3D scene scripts
-- begin --

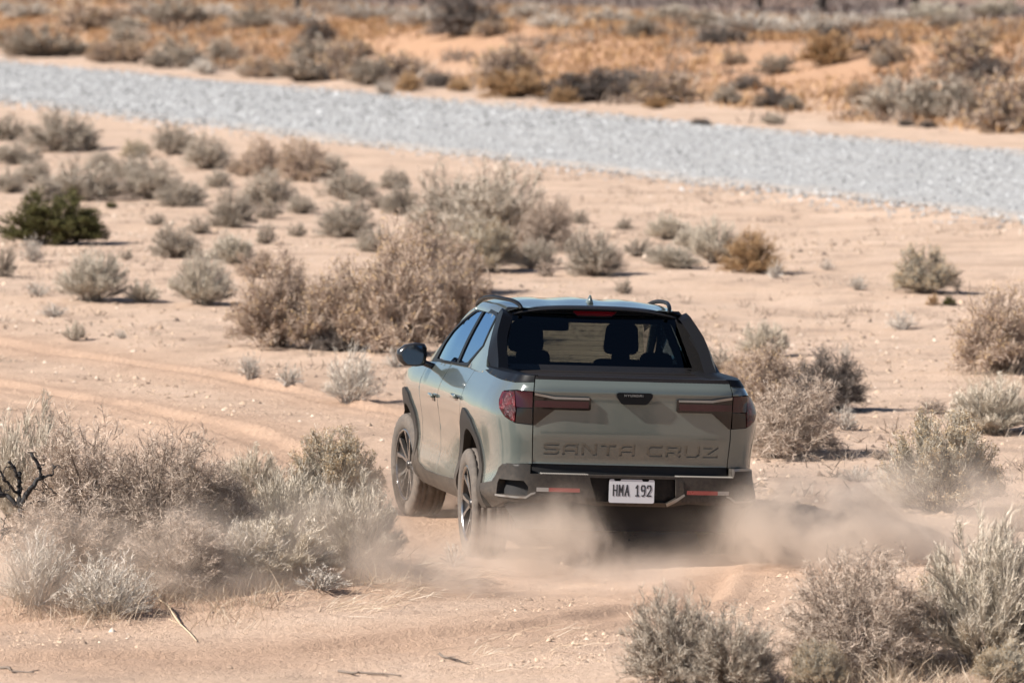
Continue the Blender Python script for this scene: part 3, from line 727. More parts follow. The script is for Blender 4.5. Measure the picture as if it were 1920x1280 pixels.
# number plate
PS = lambda a, b, off=0.: np.stack([-1.088 - off + 0 * a, a, b], -1)
pl_ = []
for cx, cz, a0 in ((.1425, .593, 0), (-.1425, .593, 90), (-.1425, .461, 180), (.1425, .461, 270)): pl_ += [(cx + .010 * math.cos(math.radians(a)), cz + .012 * math.sin(math.radians(a))) for a in (a0, a0 + 30, a0 + 60, a0 + 90)]
def notch(yc): return [(yc + .024, .611), (yc + .024, .600), (yc + .016, .593), (yc - .016, .593), (yc - .024, .600), (yc - .024, .611)]
plate = panel('number_plate', pl_, M_plate, surf=PS, flange=.004, sp=.03, holes=[notch(.097), notch(-.092)])
ps_ = .1280
for ch in 'HmA 192':
    if ch == ' ': ps_ -= .036; continue
    w_ = .0325
    panel('plate_letter', strokes('a' if ch == 'A' else ch, ps_, .494, w_, .076, .0088), M_plink, plate, surf=PS, off=.0015, flange=.0015, sp=.02); ps_ -= w_ + (.0075 if ch != 'A' else .0)

# tonneau cover: slats across the bed
xs = np.linspace(-1.000, .285, 7)
for i in range(6):
    L_ = xs[i + 1] - xs[i] - .008
    box_part('cover_slat', (L_, 1.272, .022), ((xs[i] + xs[i + 1]) / 2, 0, 1.238 + .003 * (i % 2)), M_cover, None, None, .007, 2)
box_part('cover_grip', (.075, .215, .006), (-.915, .0, 1.2535), M_dark, None, None, .002, 1)
box_part('cover_canister', (.06, 1.30, .05), (.315, 0, 1.255), M_satin, None, None, .012, 2)

# cab back with its window
RW = [(.655, 1.288), (.565, 1.612), (.50, 1.632), (-.50, 1.632), (-.565, 1.612), (-.655, 1.288)]
back = panel('cab_back', [(.80, 1.20), (.765, 1.36), (.655, 1.60), (.60, 1.665), (-.60, 1.665), (-.655, 1.60), (-.765, 1.36), (-.80, 1.20)], M_black, holes=[RW], surf=CSURF, flange=.02)
rw = panel('rear_window', RW, M_rglass, surf=CSURF, off=-.004, flange=0)
for i in range(9):
    z_ = 1.325 + i * .033
    ww = .60 - (z_ - 1.3) * .26
    yy_ = np.linspace(-ww, ww, 12)
    loft('heating_wire', [CSURF(yy_, np.full(12, z_ - .0007), -.007), CSURF(yy_, np.full(12, z_ + .0007), -.007)], M_dark, rw, closed=False, cap=False)
panel('band', [(.59, 1.60), (.50, 1.634), (-.50, 1.634), (-.59, 1.60), (-.575, 1.575), (.575, 1.575)], M_black, rw, surf=CSURF, off=-.006, flange=0)
panel('high_brake_lamp', [(.165, 1.652), (.12, 1.622), (-.12, 1.622), (-.165, 1.652)], M_refl if False else M_red, surf=CSURF, off=.012, flange=.02)
# roof, its black trailing lip and aerial
RPROF = np.array([(.672, 1.612), (.662, 1.640), (.630, 1.668), (.56, 1.688), (.30, 1.706), (0, 1.712)])
def roof_fn(u, v):
    x = .53 + v * 1.50; a = abs(2 * u - 1)
    t = np.array([0, .06, .14, .26, .6, 1.0]); k = 1 - a
    y = np.interp(k, t, RPROF[:, 0]); z = np.interp(k, t, RPROF[:, 1])
    dz = -.030 * sm(1.1, .5, x) - .055 * np.clip((x - 1.35) / .68, 0, 1) ** 2
    nar = 1 - .035 * sm(1.2, .5, x) - .06 * np.clip((x - 1.5) / .53, 0, 1) ** 2
    lower = (1 - k) ** 6 * np.clip((x - 1.5) / .53, 0, 1) * -.10
    rib = .004 * math.cos(min(1, abs(y) / .55) * 9.4) * sm(.55, .7, x) * sm(2.0, 1.8, x)
    return (x, (1 if u > .5 else -1) * y * nar, z + dz + lower + rib)
roof = patch('roof', roof_fn, 61, 40, M_paint)
lip = []
for y in np.linspace(-.622, .622, 41):
    a = abs(y) / .622; dz = -.05 * a ** 3.2 - .012 * a ** 2; dx = .06 * a ** 2
    zig = .006 * (math.sin(y * 31) > .5)
    lip.append([(.60 + dx + zig, y, 1.690 + dz), (.54 + dx, y, 1.690 + dz), (.49 + dx, y, 1.676 + dz), (.485 + dx, y, 1.664 + dz), (.52 + dx, y, 1.650 + dz), (.60 + dx, y, 1.655 + dz)])
loft('roof_lip', lip, M_black)
V, F_ = [], []
fin = [(0, .026, 0), (.03, .024, .02), (.07, .016, .038), (.11, .008, .058), (.125, .003, .066), (.0, .0, .0)]
prof2 = [(-.085, 0), (-.02, .012), (.02, .030), (.055, .066), (.085, .064), (.095, .030), (.10, 0)]
rings = [[(.80 - a - .0, sg * w_ * (1 - b / .08), 1.690 + b) for a, b in prof2] for sg, w_ in ((-1, .020), (-1, .008), (1, .008), (1, .020))]
rings = [rings[0], rings[3]]
loft('aerial_fin', rings, M_paint, roof, closed=True, cap=True)

# windscreen, bonnet, nose
def ws(u, v):
    y = (2 * u - 1); x = 2.02 + v * .73 - .10 * y * y * (0.4 + v * .6); hw = .60 + .17 * v
    return (x, y * hw, 1.635 - .485 * v - .03 * y * y)
patch('windscreen', ws, 20, 12, M_wglass)
for sg in (1, -1):
    V, F_ = tube(catmull([(1.55, sg * .640, 1.603), (1.80, sg * .665, 1.545), (2.05, sg * .700, 1.44), (2.43, sg * .752, 1.285), (2.72, sg * .785, 1.165)], 5), .033, 10); mesh_obj('windscreen_pillar', body(V), F_, M_paint, truck)
def bon(u, v):
    y = (2 * u - 1); x = 2.62 + v * 1.22 - .25 * y * y * v - .05 * y * y
    return (x, y * (.835 - .10 * v ** 2), 1.175 - .17 * v ** 1.6 - .035 * y * y)
patch('bonnet', bon, 20, 16, M_paint)
# underbody and interior
def inner_box(name, x0, x1, y1, z0, z1, m): box_part(name, (x1 - x0, 2 * y1, z1 - z0), ((x0 + x1) / 2, 0, (z0 + z1) / 2), m, None, None, .03, 1)
inner_box('floor_pan', -.85, 3.6, .60, .27, .62, M_dark)
inner_box('bed_tub', -.95, .26, .60, .62, 1.19, M_dark)
inner_box('engine_block', 2.6, 3.6, .60, .60, 1.02, M_dark)
inner_box('dashboard', 2.15, 2.62, .78, .90, 1.14, M_fabric)
for sg in (1, -1):
    box_part('door_lining', (1.95, .03, .72), (1.45, sg * .80, .84), M_fabric, None, None, .01, 1)
    box_part('centre_pillar', (.11, .05, .44), (1.23, sg * .70, 1.40), M_fabric, None, Matrix.Rotation(sg * .42, 3, 'X'), .015, 1)
    seat = box_part('front_seat', (.16, .46, .62), (1.42, sg * .34, .98), M_fabric, None, Matrix.Rotation(-.16, 3, 'Y'), .05, 3, .82)
    box_part('headrest', (.11, .26, .225), (1.33, sg * .34, 1.435), M_fabric, seat, Matrix.Rotation(-.10, 3, 'Y'), .05, 3, .86)
    box_part('headrest_post', (.02, .13, .10), (1.345, sg * .34, 1.31), M_fabric, seat, None, .006, 1)
bench = box_part('rear_bench', (.18, 1.32, .62), (.56, 0, .985), M_fabric, None, Matrix.Rotation(-.2, 3, 'Y'), .05, 3)
for y_ in (.43, -.43): box_part('headrest', (.10, .25, .11), (.47, y_, 1.325), M_fabric, bench, Matrix.Rotation(-.1, 3, 'Y'), .04, 3, .85)
box_part('rear_view_mirror', (.03, .25, .075), (1.96, .055, 1.490), M_fabric, None, None, .02, 3)

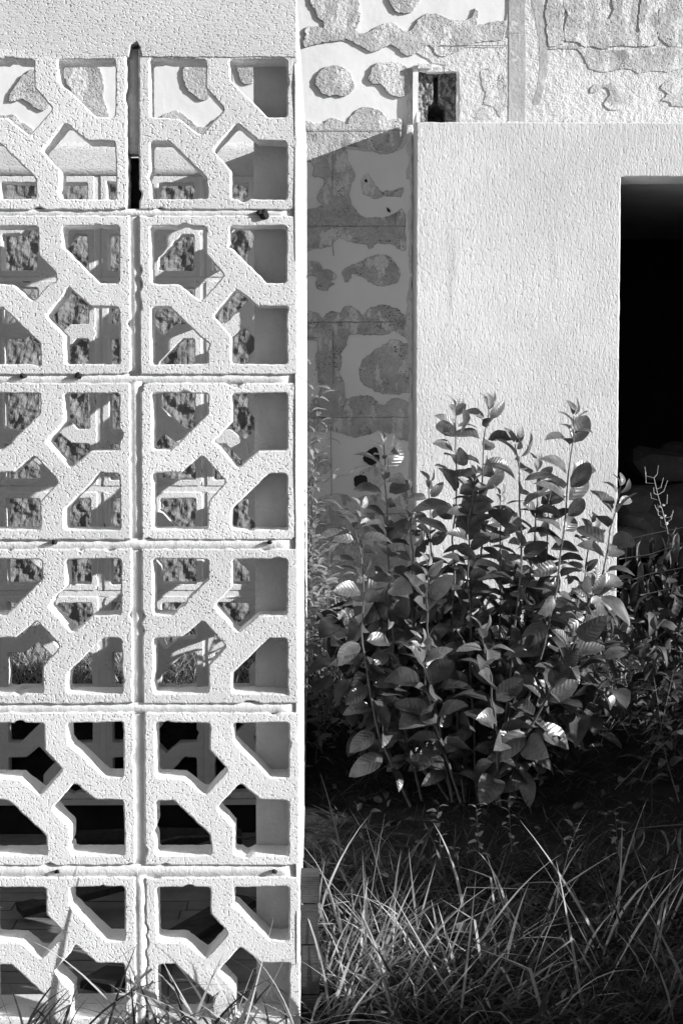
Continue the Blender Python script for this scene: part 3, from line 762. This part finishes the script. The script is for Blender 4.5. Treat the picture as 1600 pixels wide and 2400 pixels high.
for si, (pts, Yt, Yb, sp, ls) in enumerate(STEMS):
    r = random.Random(100 + si)
    sp_pts = [q + Vector((.010*mnoise.noise(Vector((k*.35, si*4.1, 0))), .012*mnoise.noise(Vector((k*.3, si*4.1, 9))), 0)) for k, q in enumerate(stem_points(pts, Yt, Yb))]
    nP = len(sp_pts); mb = MB(shrub.location)
    mb.tube(sp_pts, [.0016 + .0036*(i/nP) for i in range(nP)], 6)
    stem = mb.build('stem', M_STEM, shrub, True)
    total = sum((b - a).length for a, b in zip(sp_pts, sp_pts[1:]))
    d, node, az0 = .004, 0, r.uniform(0, math.pi)
    while d < total*.88:
        p, t = at_len(sp_pts, d)
        if p is None: break
        grow = min(1.0, .48 + d*5.0)
        size = .112*grow*ls*r.uniform(.72, 1.12)
        if d > .45: size *= 1.12
        for s in (0, 1):
            if node > 3 and r.random() < .10: continue
            az = az0 + node*math.pi/2 + s*math.pi + r.uniform(-.3, .3)
            el = 1.15 if node == 0 else (.85 if node == 1 else r.uniform(.1, .95))
            if d > .42: el = r.uniform(-.85, .35)
            if r.random() < .74: leaf_toward_light(YOUNG if node < 3 else BIG, r, p, az, el, size*.95, stem, SHI)
            else: place_leaf(YOUNG if node < 3 else BIG, r, p, az, el, size*.95, stem, SHI, r.choice((-1, 1))*r.uniform(.15, 1.15))
        node += 1
        d += sp*(.60 + .14*min(node, 5))*r.uniform(.85, 1.1)

# leaves crowded inside the shrub, too many to tell apart
r = random.Random(77); mb = MB(shrub.location)
for k in range(480):
    x = r.uniform(790, 1440); lim = 1290 + abs(x - 1130)*.35
    y = r.uniform(lim, 1740)
    if y > 1640: x = 1100 + (x - 1100)*(1 - (y - 1640)/520)
    p = P(x, y, r.uniform(1.45, 2.0)) - shrub.location
    src = BIG[k % 9]; sz = r.uniform(.09, .135)
    M = Matrix.Translation(p) @ Matrix.Rotation(r.uniform(0, 6.28), 4, 'Z') @ Matrix.Rotation(r.uniform(-.4, 1.1), 4, 'Y') @ Matrix.Rotation(r.uniform(-.8, .8), 4, 'X') @ Matrix.Scale(sz, 4)
    n0 = len(mb.v); mb.v += [M @ v.co for v in src.vertices][:45]; mb.f += [[q + n0 for q in pl.vertices] for pl in src.polygons if max(pl.vertices) < 45]
tag(mb.build('inner_foliage', M_LEAF, shrub, True), kind='stuff')

# thin weed along the wall end
NARROW = leaf_set(M_WEED, 1.0, .36, 5, 3)
OVAL = leaf_set(M_WEED, 1.0, .6, 4, 4)
DARKL = leaf_set(M_LEAF_D, 1.0, .6, 4, 5)
DRYL = [leaf_mesh('leaf', 1.0, w, f, d, t, M_DRY) for w, f, d, t in ((.3, .9, .35, .5), (.38, 1.1, .2, -.4), (.26, .8, .5, .2))]
DRYD = [leaf_mesh('leaf', 1.0, w, f, d, t, M_LEAF_D) for w, f, d, t in ((.42, .9, .3, .4), (.5, .7, .25, -.4), (.36, 1.0, .5, .2))]
def plant(name, label, cat, stems, meshes, size, sp, stem_r, seed, group=None, hang=False, stem_m=None, mix=None, cap=999):
    base = P(*stems[0][0][-1], stems[0][2])
    root = tag(empty(name, base), label, cat, group); I = Matrix.Translation(-base); n = 0
    for si, (pts, Yt, Yb) in enumerate(stems):
        r = random.Random(seed*31 + si); spp = stem_points(pts, Yt, Yb, 16)
        mb = MB(base); mb.tube(spp, [stem_r*(.35 + .65*i/16) for i in range(17)], 5)
        stem = mb.build('stem', stem_m or M_STEM, root, True)
        total = sum((b - a).length for a, b in zip(spp, spp[1:])); d = .003; k = 0
        while d < total*.93 and n < cap:
            p, t = at_len(spp, d); az = r.uniform(0, 6.28) if hang else k*2.4 + r.uniform(-.4, .4)
            el = r.uniform(-1.45, -.95) if hang else r.uniform(-.1, .8)
            place_leaf((mix if mix and r.random() < .35 else meshes), r, p, az, el, size*r.uniform(.65, 1.15), stem, I, r.uniform(-.8, .8) if hang else r.uniform(-.4, .4))
            k += 1; n += 1; d += sp*r.uniform(.6, 1.3)
    return root
plant('tall_weed', 'thin tall weed with small pale leaves climbing beside the white wall end', 'weed',
      [([(728,845),(742,960),(734,1080),(730,1200),(726,1420)], 2.55, 2.5), ([(775,990),(757,1030),(742,1080),(731,1150),(728,1400)], 2.5, 2.48), ([(818,1112),(780,1118),(745,1140),(732,1180),(728,1400)], 2.45, 2.45), ([(722,930),(728,1040),(726,1250),(724,1420)], 2.6, 2.55), ([(752,1170),(740,1200),(735,1290),(730,1420)], 2.4, 2.4)],
      NARROW, .066, .020, .0022, 11)
plant('bramble', 'low tangled bramble with small sunlit leaves at the foot of the glue patched wall', 'bramble',
      [([(x, y), (x + dx_, y + 70), (x + dx_*1.5, y + 150), (x + dx_*1.6 - 10, y + 330)], Y, Y - .05) for x, y, dx_, Y in ((745,1290,8,2.3),(770,1330,-12,2.2),(800,1350,-10,2.1),(735,1400,12,2.0),(820,1400,-20,2.15),(760,1440,0,1.9),(795,1470,10,2.0),(740,1500,5,1.75),(775,1260,-5,2.4),(730,1340,5,2.1))],
      OVAL, .06, .022, .0020, 12, mix=NARROW)
plant('dead_creeper', 'dead creeper with shrivelled hanging leaves strung across the right doorway edge', 'creeper',
      [([(1700,1215),(1600,1236),(1520,1252),(1440,1272)], 2.05, 2.1), ([(1690,1262),(1600,1272),(1520,1300),(1450,1310)], 2.0, 2.05), ([(1690,1310),(1600,1330),(1520,1345),(1440,1372)], 1.95, 2.0), ([(1690,1370),(1600,1385),(1530,1400),(1470,1420)], 1.9, 1.95), ([(1690,1410),(1600,1440),(1540,1450),(1480,1470)], 1.95, 2.0), ([(1690,1330),(1640,1360),(1570,1380),(1500,1395)], 1.8, 1.85)],
      DRYD, .115, .0155, .0022, 13, hang=True, mix=DRYL)
plant('broken_twig', 'broken twig with a few pale dead leaves hanging low at the right edge', 'twig',
      [([(1462,1955),(1490,1942),(1550,1936),(1640,1930)], .75, .85)], DRYL, .075, .045, .0028, 14, hang=True)
for i, (x, y, lab) in enumerate(((1025,1890,'small round leaved seedling, leftmost under the shrub'), (1115,1885,'small round leaved seedling, second from left under the shrub'), (1190,1868,'small round leaved seedling, taller one below the bare stem'), (1342,1930,'small round leaved seedling right of the bare stem'), (1440,1895,'small round leaved seedling near the right edge in shade'), (1062,1985,'low round leaved seedling among the grass, in front of the leftmost'))):
    plant('seedling', lab, 'seedling', [([(x, y), (x + 4, y + 60), (x + 8, y + 130)], .95, .95)], OVAL, .03, .012, .0018, 20 + i, 'seedlings in the shade under the shrub')
plant('shade_creeper', 'ground creeper with round dull leaves in deep shade at the right', 'creeper',
      [([(1580,1560),(1560,1650),(1540,1740),(1500,1830)], 1.2, 1.1), ([(1600,1690),(1560,1740),(1500,1790),(1440,1850)], 1.15, 1.05), ([(1530,1580),(1545,1680),(1560,1780),(1590,1880)], 1.2, 1.1)],
      DARKL, .055, .04, .002, 15)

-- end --

Given request: Please restate the material above line by line, exactly, beginning at its first line and ending with the line that contains "panel('plate_letter', strokes('a' if", without any pictures.

Exercise response:
Continue the Blender Python script for this scene: part 3, from line 727. More parts follow. The script is for Blender 4.5. Measure the picture as if it were 1920x1280 pixels.
# number plate
PS = lambda a, b, off=0.: np.stack([-1.088 - off + 0 * a, a, b], -1)
pl_ = []
for cx, cz, a0 in ((.1425, .593, 0), (-.1425, .593, 90), (-.1425, .461, 180), (.1425, .461, 270)): pl_ += [(cx + .010 * math.cos(math.radians(a)), cz + .012 * math.sin(math.radians(a))) for a in (a0, a0 + 30, a0 + 60, a0 + 90)]
def notch(yc): return [(yc + .024, .611), (yc + .024, .600), (yc + .016, .593), (yc - .016, .593), (yc - .024, .600), (yc - .024, .611)]
plate = panel('number_plate', pl_, M_plate, surf=PS, flange=.004, sp=.03, holes=[notch(.097), notch(-.092)])
ps_ = .1280
for ch in 'HmA 192':
    if ch == ' ': ps_ -= .036; continue
    w_ = .0325
    panel('plate_letter', strokes('a' if ch == 'A' else ch, ps_, .494, w_, .076, .0088), M_plink, plate, surf=PS, off=.0015, flange=.0015, sp=.02); ps_ -= w_ + (.0075 if ch != 'A' else .0)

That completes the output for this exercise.